Problem requirements » Write out all the lines again, precisely as they stand, but without the images.

Given entries »
########

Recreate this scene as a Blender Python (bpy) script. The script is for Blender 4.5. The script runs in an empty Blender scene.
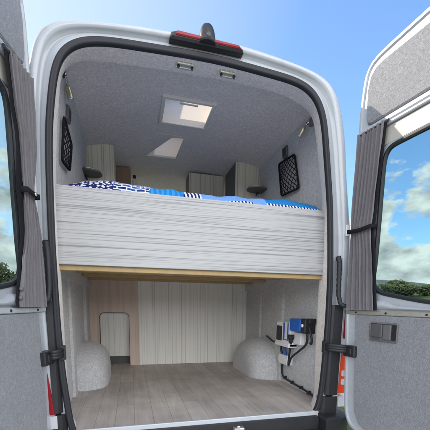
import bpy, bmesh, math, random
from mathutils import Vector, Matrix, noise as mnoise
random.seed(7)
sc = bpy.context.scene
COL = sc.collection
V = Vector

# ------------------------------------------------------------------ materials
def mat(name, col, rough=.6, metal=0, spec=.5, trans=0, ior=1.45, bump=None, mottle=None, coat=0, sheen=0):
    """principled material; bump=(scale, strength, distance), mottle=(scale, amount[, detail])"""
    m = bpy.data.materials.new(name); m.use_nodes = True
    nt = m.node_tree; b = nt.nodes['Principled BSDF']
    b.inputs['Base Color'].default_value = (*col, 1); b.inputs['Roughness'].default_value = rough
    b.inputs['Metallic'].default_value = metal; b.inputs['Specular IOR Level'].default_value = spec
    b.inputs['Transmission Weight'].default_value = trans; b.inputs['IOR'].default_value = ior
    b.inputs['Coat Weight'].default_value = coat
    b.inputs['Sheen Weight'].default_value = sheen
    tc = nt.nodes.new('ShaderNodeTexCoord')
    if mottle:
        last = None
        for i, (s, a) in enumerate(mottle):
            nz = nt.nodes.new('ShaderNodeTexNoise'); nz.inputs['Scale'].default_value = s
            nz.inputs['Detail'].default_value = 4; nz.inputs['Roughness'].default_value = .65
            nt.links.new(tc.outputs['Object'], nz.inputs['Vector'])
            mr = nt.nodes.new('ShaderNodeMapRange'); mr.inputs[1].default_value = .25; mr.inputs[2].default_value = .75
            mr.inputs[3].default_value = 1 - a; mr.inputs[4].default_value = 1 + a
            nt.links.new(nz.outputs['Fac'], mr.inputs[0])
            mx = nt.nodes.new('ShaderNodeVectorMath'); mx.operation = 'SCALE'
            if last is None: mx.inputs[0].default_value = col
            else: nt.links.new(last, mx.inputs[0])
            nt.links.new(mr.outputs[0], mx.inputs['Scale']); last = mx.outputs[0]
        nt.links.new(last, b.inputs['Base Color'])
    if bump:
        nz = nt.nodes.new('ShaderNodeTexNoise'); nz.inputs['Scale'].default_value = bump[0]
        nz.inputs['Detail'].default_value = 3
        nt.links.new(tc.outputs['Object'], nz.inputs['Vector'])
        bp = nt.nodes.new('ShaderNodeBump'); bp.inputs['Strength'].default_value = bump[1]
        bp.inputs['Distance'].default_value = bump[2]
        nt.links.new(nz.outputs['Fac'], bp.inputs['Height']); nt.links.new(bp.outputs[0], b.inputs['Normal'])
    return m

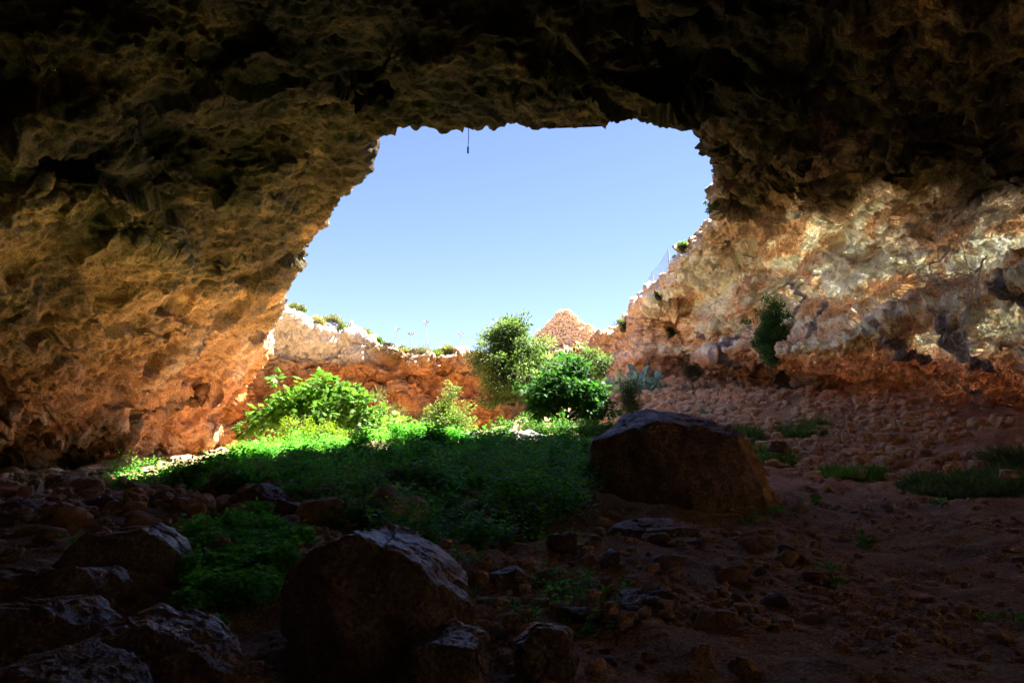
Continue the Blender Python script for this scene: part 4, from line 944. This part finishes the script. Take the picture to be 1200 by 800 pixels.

########

Response for this exercise »
Recreate this scene as a Blender Python (bpy) script. The script is for Blender 4.5. The script runs in an empty Blender scene.
import bpy, bmesh, math, random
from mathutils import Vector, Matrix, noise as mnoise
random.seed(7)
sc = bpy.context.scene
COL = sc.collection
V = Vector

# ------------------------------------------------------------------ materials
def mat(name, col, rough=.6, metal=0, spec=.5, trans=0, ior=1.45, bump=None, mottle=None, coat=0, sheen=0):
    """principled material; bump=(scale, strength, distance), mottle=(scale, amount[, detail])"""
    m = bpy.data.materials.new(name); m.use_nodes = True
    nt = m.node_tree; b = nt.nodes['Principled BSDF']
    b.inputs['Base Color'].default_value = (*col, 1); b.inputs['Roughness'].default_value = rough
    b.inputs['Metallic'].default_value = metal; b.inputs['Specular IOR Level'].default_value = spec
    b.inputs['Transmission Weight'].default_value = trans; b.inputs['IOR'].default_value = ior
    b.inputs['Coat Weight'].default_value = coat
    b.inputs['Sheen Weight'].default_value = sheen
    tc = nt.nodes.new('ShaderNodeTexCoord')
    if mottle:
        last = None
        for i, (s, a) in enumerate(mottle):
            nz = nt.nodes.new('ShaderNodeTexNoise'); nz.inputs['Scale'].default_value = s
            nz.inputs['Detail'].default_value = 4; nz.inputs['Roughness'].default_value = .65
            nt.links.new(tc.outputs['Object'], nz.inputs['Vector'])
            mr = nt.nodes.new('ShaderNodeMapRange'); mr.inputs[1].default_value = .25; mr.inputs[2].default_value = .75
            mr.inputs[3].default_value = 1 - a; mr.inputs[4].default_value = 1 + a
            nt.links.new(nz.outputs['Fac'], mr.inputs[0])
            mx = nt.nodes.new('ShaderNodeVectorMath'); mx.operation = 'SCALE'
            if last is None: mx.inputs[0].default_value = col
            else: nt.links.new(last, mx.inputs[0])
            nt.links.new(mr.outputs[0], mx.inputs['Scale']); last = mx.outputs[0]
        nt.links.new(last, b.inputs['Base Color'])
    if bump:
        nz = nt.nodes.new('ShaderNodeTexNoise'); nz.inputs['Scale'].default_value = bump[0]
        nz.inputs['Detail'].default_value = 3
        nt.links.new(tc.outputs['Object'], nz.inputs['Vector'])
        bp = nt.nodes.new('ShaderNodeBump'); bp.inputs['Strength'].default_value = bump[1]
        bp.inputs['Distance'].default_value = bump[2]
        nt.links.new(nz.outputs['Fac'], bp.inputs['Height']); nt.links.new(bp.outputs[0], b.inputs['Normal'])
    return m

Continue the Blender Python script for this scene: part 4, from line 944. This part finishes the script. Take the picture to be 1200 by 800 pixels.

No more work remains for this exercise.